[Exercise directions] Give the data again, word for word.

— Begin —

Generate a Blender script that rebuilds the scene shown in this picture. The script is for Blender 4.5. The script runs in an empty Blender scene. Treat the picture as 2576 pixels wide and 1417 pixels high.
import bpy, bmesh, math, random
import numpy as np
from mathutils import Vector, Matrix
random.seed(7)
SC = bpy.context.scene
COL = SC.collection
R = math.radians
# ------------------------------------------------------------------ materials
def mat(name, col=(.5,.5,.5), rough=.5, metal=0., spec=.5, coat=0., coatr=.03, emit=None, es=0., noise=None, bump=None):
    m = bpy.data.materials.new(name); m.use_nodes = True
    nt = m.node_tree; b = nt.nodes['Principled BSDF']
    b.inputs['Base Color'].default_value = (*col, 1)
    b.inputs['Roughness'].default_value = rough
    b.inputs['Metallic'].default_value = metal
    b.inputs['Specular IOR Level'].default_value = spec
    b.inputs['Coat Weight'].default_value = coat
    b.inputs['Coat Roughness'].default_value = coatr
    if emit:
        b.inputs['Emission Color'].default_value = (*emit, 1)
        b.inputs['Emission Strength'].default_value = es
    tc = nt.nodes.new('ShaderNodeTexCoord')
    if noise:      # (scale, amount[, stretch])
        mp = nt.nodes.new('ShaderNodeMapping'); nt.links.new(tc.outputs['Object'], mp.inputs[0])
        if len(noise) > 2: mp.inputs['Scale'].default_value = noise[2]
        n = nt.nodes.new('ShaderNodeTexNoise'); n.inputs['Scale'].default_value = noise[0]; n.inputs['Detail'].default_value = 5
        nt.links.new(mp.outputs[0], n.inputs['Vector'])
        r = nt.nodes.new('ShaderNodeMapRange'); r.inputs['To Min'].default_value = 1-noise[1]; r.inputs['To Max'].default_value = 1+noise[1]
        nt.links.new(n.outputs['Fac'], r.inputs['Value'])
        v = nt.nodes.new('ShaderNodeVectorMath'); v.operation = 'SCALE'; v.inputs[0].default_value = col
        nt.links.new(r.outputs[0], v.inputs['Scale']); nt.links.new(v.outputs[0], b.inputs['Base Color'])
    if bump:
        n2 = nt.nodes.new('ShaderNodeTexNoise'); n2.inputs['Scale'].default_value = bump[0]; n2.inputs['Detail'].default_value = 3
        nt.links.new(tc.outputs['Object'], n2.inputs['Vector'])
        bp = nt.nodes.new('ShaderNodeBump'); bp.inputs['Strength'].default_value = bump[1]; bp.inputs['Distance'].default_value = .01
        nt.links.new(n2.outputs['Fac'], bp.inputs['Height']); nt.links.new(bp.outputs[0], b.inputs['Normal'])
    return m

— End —

[Solution]
Generate a Blender script that rebuilds the scene shown in this picture. The script is for Blender 4.5. The script runs in an empty Blender scene. Treat the picture as 2576 pixels wide and 1417 pixels high.
import bpy, bmesh, math, random
import numpy as np
from mathutils import Vector, Matrix
random.seed(7)
SC = bpy.context.scene
COL = SC.collection
R = math.radians
# ------------------------------------------------------------------ materials
def mat(name, col=(.5,.5,.5), rough=.5, metal=0., spec=.5, coat=0., coatr=.03, emit=None, es=0., noise=None, bump=None):
    m = bpy.data.materials.new(name); m.use_nodes = True
    nt = m.node_tree; b = nt.nodes['Principled BSDF']
    b.inputs['Base Color'].default_value = (*col, 1)
    b.inputs['Roughness'].default_value = rough
    b.inputs['Metallic'].default_value = metal
    b.inputs['Specular IOR Level'].default_value = spec
    b.inputs['Coat Weight'].default_value = coat
    b.inputs['Coat Roughness'].default_value = coatr
    if emit:
        b.inputs['Emission Color'].default_value = (*emit, 1)
        b.inputs['Emission Strength'].default_value = es
    tc = nt.nodes.new('ShaderNodeTexCoord')
    if noise:      # (scale, amount[, stretch])
        mp = nt.nodes.new('ShaderNodeMapping'); nt.links.new(tc.outputs['Object'], mp.inputs[0])
        if len(noise) > 2: mp.inputs['Scale'].default_value = noise[2]
        n = nt.nodes.new('ShaderNodeTexNoise'); n.inputs['Scale'].default_value = noise[0]; n.inputs['Detail'].default_value = 5
        nt.links.new(mp.outputs[0], n.inputs['Vector'])
        r = nt.nodes.new('ShaderNodeMapRange'); r.inputs['To Min'].default_value = 1-noise[1]; r.inputs['To Max'].default_value = 1+noise[1]
        nt.links.new(n.outputs['Fac'], r.inputs['Value'])
        v = nt.nodes.new('ShaderNodeVectorMath'); v.operation = 'SCALE'; v.inputs[0].default_value = col
        nt.links.new(r.outputs[0], v.inputs['Scale']); nt.links.new(v.outputs[0], b.inputs['Base Color'])
    if bump:
        n2 = nt.nodes.new('ShaderNodeTexNoise'); n2.inputs['Scale'].default_value = bump[0]; n2.inputs['Detail'].default_value = 3
        nt.links.new(tc.outputs['Object'], n2.inputs['Vector'])
        bp = nt.nodes.new('ShaderNodeBump'); bp.inputs['Strength'].default_value = bump[1]; bp.inputs['Distance'].default_value = .01
        nt.links.new(n2.outputs['Fac'], bp.inputs['Height']); nt.links.new(bp.outputs[0], b.inputs['Normal'])
    return m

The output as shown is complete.